Are Investors Undervaluing Medallion Financial (MFIN) Right Now?

MFIN

While the proven Zacks Rank places an emphasis on earnings estimates and estimate revisions to find strong stocks, we also know that investors tend to develop their own individual strategies. With this in mind, we are always looking at value, growth, and momentum trends to discover great companies.

Looking at the history of these trends, perhaps none is more beloved than value investing. This strategy simply looks to identify companies that are being undervalued by the broader market. Value investors use a variety of methods, including tried-and-true valuation metrics, to find these stocks.

Luckily, Zacks has developed its own Style Scores system in an effort to find stocks with specific traits.
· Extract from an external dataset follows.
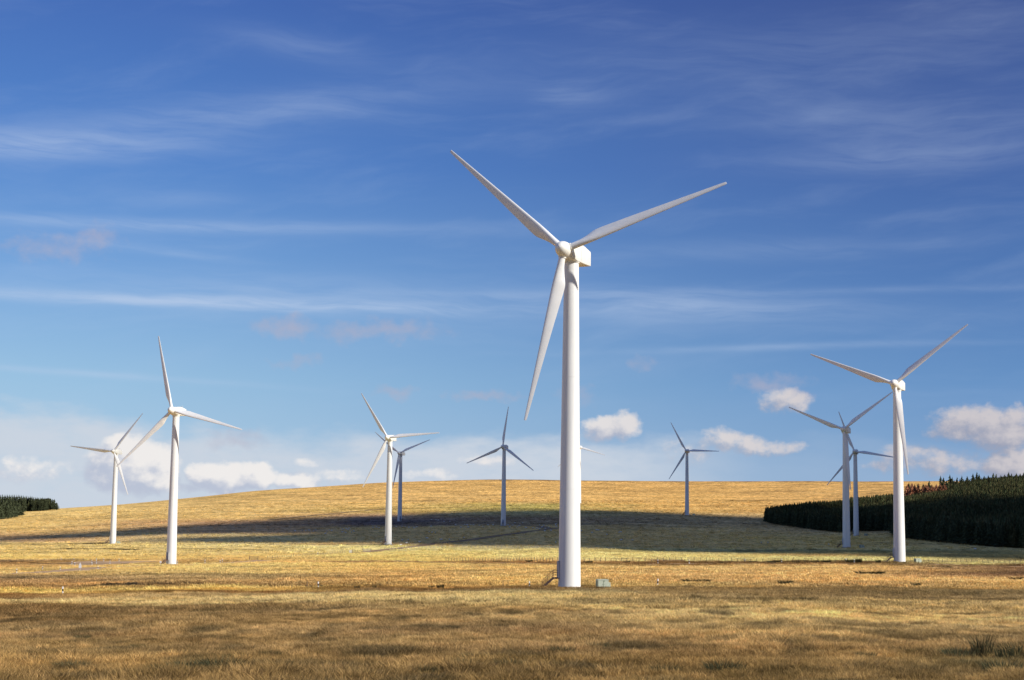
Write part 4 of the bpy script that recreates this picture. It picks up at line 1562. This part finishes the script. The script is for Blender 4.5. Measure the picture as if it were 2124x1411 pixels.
tt = 0.0
while tt < L and n_front < 205:
    x = float(np.interp(tt, s, E[:, 0])) + random.uniform(-.5, .5)
    y = float(np.interp(tt, s, E[:, 1])) + random.uniform(-1.2, 1.2)
    X = CX + F * x / y
    if X < 2150:
        h = random.uniform(8.6, 12.8) * np.interp(X, [1587, 1640, 1800, 2124], [0.75, 0.95, 1.0, 1.0])
        tree(x, y, h, *front_label(X))
        n_front += 1
    tt += random.uniform(1.9, 2.9)
# tall ones on the skyline: photo x, top y, depth
SKY_T = [(1885, 1001, 1330), (1903, 1004, 1325), (1915, 1003, 1330), (1927, 997, 1335), (1951, 987, 1345), (1957, 990, 1340), (1970, 984, 1345), (1975, 989, 1340), (1985, 990, 1350), (1995, 987, 1350), (2006, 987, 1350),
         (2018, 982, 1360), (2026, 979, 1365), (2031, 983, 1360), (2041, 987, 1355), (2050, 986, 1360), (2060, 981, 1375), (2066, 983, 1370), (2076, 985, 1365), (2084, 984, 1370), (2092, 979, 1380), (2098, 982, 1375),
         (2108, 981, 1385), (2116, 982, 1380), (2123, 980, 1390), (1991, 993, 1335), (2045, 990, 1340), (1963, 996, 1330), (1979, 996, 1335)]
for i, (X, ty, D) in enumerate(SKY_T):
    p = at(X, ty, D)
    zb = float(zt(p[0], p[1]))
    h = max(5.0, p[2] - zb)
    lab = 'tall dark conifer standing up against the sky at the top of the plantation'
    if X < 1935:
        lab = 'small separate conifer among reddish brush at the top left of the plantation'
    tree(p[0], p[1], h, lab, 'conifers on the skyline of the plantation' if X >= 1935 else 'separate conifers behind the reddish brush', slim=min(2.2, 19.0 / h))
# reddish bare larches / brush in front of them
LAR = conifer(9, tiers=11, pts=11, slim=1.1, needle=M_LARCH, H=12)
for i in range(34):
    X = random.uniform(1876, 1962)
    D = random.uniform(1255, 1300)
    p = at(X, 1010, D)
    ty = random.uniform(1001, 1009) + (1962 - X) * 0.02
    zb = float(zt(p[0], p[1]))
    h = max(4, at(X, ty, D)[2] - zb)
    tree(p[0], p[1], h, 'reddish brown bare larch below the separate conifers at the top of the plantation', 'reddish larches at the top left of the plantation', crown=LAR, name='larch', slim=1.6 * 12 / max(h, 7))


# ---- scatter by geometry nodes, one object per kind of stuff
def scatter(name, pts, rots, scls, cols_, meshes, mat_label, label):
    coll = bpy.data.collections.new(name + '_kinds')
    for i, me_ in enumerate(meshes):
        o = bpy.data.objects.new('%s_kind' % name, me_)
        coll.objects.link(o)
    me = bpy.data.meshes.new(name)
    me.vertices.add(len(pts))
    me.vertices.foreach_set('co', np.asarray(pts, np.float32).ravel())
    a = me.attributes.new('rot', 'FLOAT_VECTOR', 'POINT')
    a.data.foreach_set('vector', np.asarray(rots, np.float32).ravel())
    a = me.attributes.new('scl', 'FLOAT_VECTOR', 'POINT')
    a.data.foreach_set('vector', np.asarray(scls, np.float32).ravel())
    a = me.attributes.new('pick', 'INT', 'POINT')
    a.data.foreach_set('value', rng.integers(0, len(meshes), len(pts)).astype(np.int32))
    a = me.attributes.new('col', 'FLOAT_COLOR', 'POINT')
    a.data.foreach_set('color', np.concatenate([cols_, np.ones((len(pts), 1))], 1).astype(np.float32).ravel())
    o = link(name, me)
    ng = bpy.data.node_groups.new(name, 'GeometryNodeTree')
    ng.interface.new_socket('Geometry', in_out='INPUT', socket_type='NodeSocketGeometry')
    ng.interface.new_socket('Geometry', in_out='OUTPUT', socket_type='NodeSocketGeometry')
    N = NB(ng)
    gi_ = N.new('NodeGroupInput')
    go_ = N.new('NodeGroupOutput')
    ci2 = N.new('GeometryNodeCollectionInfo')
    ci2.inputs['Collection'].default_value = coll
    ci2.inputs['Separate Children'].default_value = True
    ci2.inputs['Reset Children'].default_value = True
    ip = N.new('GeometryNodeInstanceOnPoints')
    ip.inputs['Pick Instance'].default_value = True

    def attr(nm, typ):
        n = N.new('GeometryNodeInputNamedAttribute', data_type=typ)
        n.inputs['Name'].default_value = nm
        return n.outputs['Attribute']
    N.l.new(gi_.outputs[0], ip.inputs['Points'])
    N.l.new(ci2.outputs[0], ip.inputs['Instance'])
    N.l.new(attr('pick', 'INT'), ip.inputs['Instance Index'])
    N.l.new(attr('rot', 'FLOAT_VECTOR'), ip.inputs['Rotation'])
    N.l.new(attr('scl', 'FLOAT_VECTOR'), ip.inputs['Scale'])
    N.l.new(ip.outputs[0], go_.inputs[0])
    md = o.modifiers.new('scatter', 'NODES')
    md.node_group = ng
    tag(o, label, kind='stuff')
    return o


# the body of the plantation
def forest_points(n_try, x0, x1, y0, y1, sp):
    gx = np.arange(x0, x1, sp)
    gy = np.arange(y0, y1, sp)
    A, B = np.meshgrid(gx, gy)
    A = A.ravel() + rng.uniform(-.42, .42, A.size) * sp
    B = B.ravel() + rng.uniform(-.42, .42, B.size) * sp
    return A, B


A, B = forest_points(0, 150, 640, 600, 1520, 2.5)
X = CX + F * A / B
keep = (X > 1588) & (B > edge_depth(X) + 2.5) & (B < np.interp(X, BK_X, BK_D) + fbm(A / 20, B / 20, 3, 91) * 25) & (X < 2420)
A, B, X = A[keep], B[keep], X[keep]
Hh = rng.uniform(10.2, 12.4, len(A)) * np.interp(X, [1587, 1640, 1750], [0.8, 0.95, 1.0])
Hh *= 1 + 0.45 * fbm(A / 30, B / 30, 2, 95)
lar = (X > 1872) & (X < 1965) & (B > 1235)
A, B, X, Hh = A[~lar], B[~lar], X[~lar], Hh[~lar]
base_c = np.array([0.060, 0.064, 0.028])
cc_ = base_c * rng.uniform(0.65, 1.4, (len(A), 1)) * (1 + 0.8 * fbm(A / 25, B / 25, 2, 97))[:, None]
cc_ = cc_ * np.stack([1 + rng.uniform(-.15, .25, len(A)), np.ones(len(A)), np.ones(len(A))], -1)
CROWN_I = [conifer(s_, tiers=8, pts=8, slim=sl, needle=M_NEEDLE_I) for s_, sl in ((21, 1.0), (22, 0.85), (23, 1.15), (24, 1.0), (25, .9))]
sc_ = np.stack([Hh / 12 * rng.uniform(.85, 1.1, len(A)), Hh / 12 * rng.uniform(.85, 1.1, len(A)), Hh / 12], -1)
scatter('spruce_plantation', np.stack([A, B, zt(A, B)], -1), np.stack([0 * A, 0 * A, rng.uniform(0, 6.28, len(A))], -1), sc_, cc_, CROWN_I, '',
        'dense dark spruce plantation covering the slope at right')
print('plantation', len(A))

# left wood: front row as trees, rest as stuff
LW = [(0, 1025, 1540), (9, 1026, 1545), (17, 1026, 1540), (25, 1026, 1550), (33, 1026, 1545), (41, 1026, 1550), (48, 1027, 1545), (55, 1028, 1545), (62, 1029, 1545), (69, 1030, 1545), (76, 1031, 1545), (82, 1032, 1545),
      (88, 1032, 1545), (94, 1032, 1545), (99, 1033, 1545), (104, 1034, 1545), (109, 1034, 1545), (114, 1036, 1545), (-10, 1026, 1545), (117.5, 1042, 1545), (-22, 1027, 1545)]
LW = [(x_, float(np.interp(x_, [q[0] for q in sorted(LW)], [q[1] for q in sorted(LW)])) + random.uniform(-.8, .8), 1545 + random.uniform(-6, 10)) for x_ in np.arange(-20, 116, 3.6)] + [(117.5, 1042, 1545)]
for (X_, ty, D) in LW:
    p = at(X_, ty, D)
    zb = float(zt(p[0], p[1]))
    h = max(6.0, p[2] - zb)
    tree(p[0], p[1], h, 'dark spruce standing against the sky in the wood at the left edge', 'spruces of the left wood', slim=15 / h)
bx, by, bt = [], [], []
for (X_, ty, D) in [(0, 1036, 1440), (7, 1036, 1440), (14, 1035, 1445), (21, 1035, 1445), (28, 1036, 1450), (35, 1038, 1455), (41, 1042, 1460), (-8, 1035, 1440), (3, 1046, 1400), (10, 1044, 1405), (17, 1045, 1410), (24, 1048, 1415), (-5, 1047, 1400), (45, 1050, 1462), (31, 1050, 1430)]:
    p = at(X_, ty, D)
    zb = float(zt(p[0], p[1]))
    h = max(4.0, p[2] - zb)
    tree(p[0], p[1], h, 'olive green bushy conifer at the near foot of the left wood', 'bushier trees at the foot of the left wood', crown=CROWNS[2], slim=20 / h)
A = rng.uniform(-680, -432, 2600)
B = rng.uniform(1546, 1680, 2600)
X = CX + F * A / B
kp = (X < 114)
A, B, X = A[kp], B[kp], X[kp]
zz = zt(A, B)
Hh = rng.uniform(9, 12, len(A))
scatter('left_wood', np.stack([A, B, zz], -1), np.stack([0 * A, 0 * A, rng.uniform(0, 6.28, len(A))], -1), np.stack([Hh / 12] * 3, -1), np.tile(base_c, (len(A), 1)) * rng.uniform(.7, 1.2, (len(A), 1)), CROWN_I, '',
        'inner trees of the dark wood at the left edge')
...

Value investors will be interested in the system's "Value" category. Stocks with both "A" grades in the Value category and high Zacks Ranks are among the strongest value stocks on the market right now.

One company to watch right now is Medallion Financial (MFIN - Free Report) . MFIN is currently sporting a Zacks Rank of #1 (Strong Buy) and an A for Value. The stock is trading with P/E ratio of 3.89 right now. For comparison, its industry sports an average P/E of 7.40. Over the last 12 months, MFIN's Forward P/E has been as high as 7.31 and as low as 3.41, with a median of 5.31.

Another valuation metric that we should highlight is MFIN's P/B ratio of 0.41. Investors use the P/B ratio to look at a stock's market value versus its book value, which is defined as total assets minus total liabilities. This stock's P/B looks solid versus its industry's average P/B of 0.87. Over the past year, MFIN's P/B has been as high as 0.59 and as low as 0.36, with a median of 0.47.

These are just a handful of the figures considered in Medallion Financial's great Value grade. Still, they help show that the stock is likely being undervalued at the moment. Add this to the strength of its earnings outlook, and we can clearly see that MFIN is an impressive value stock right now.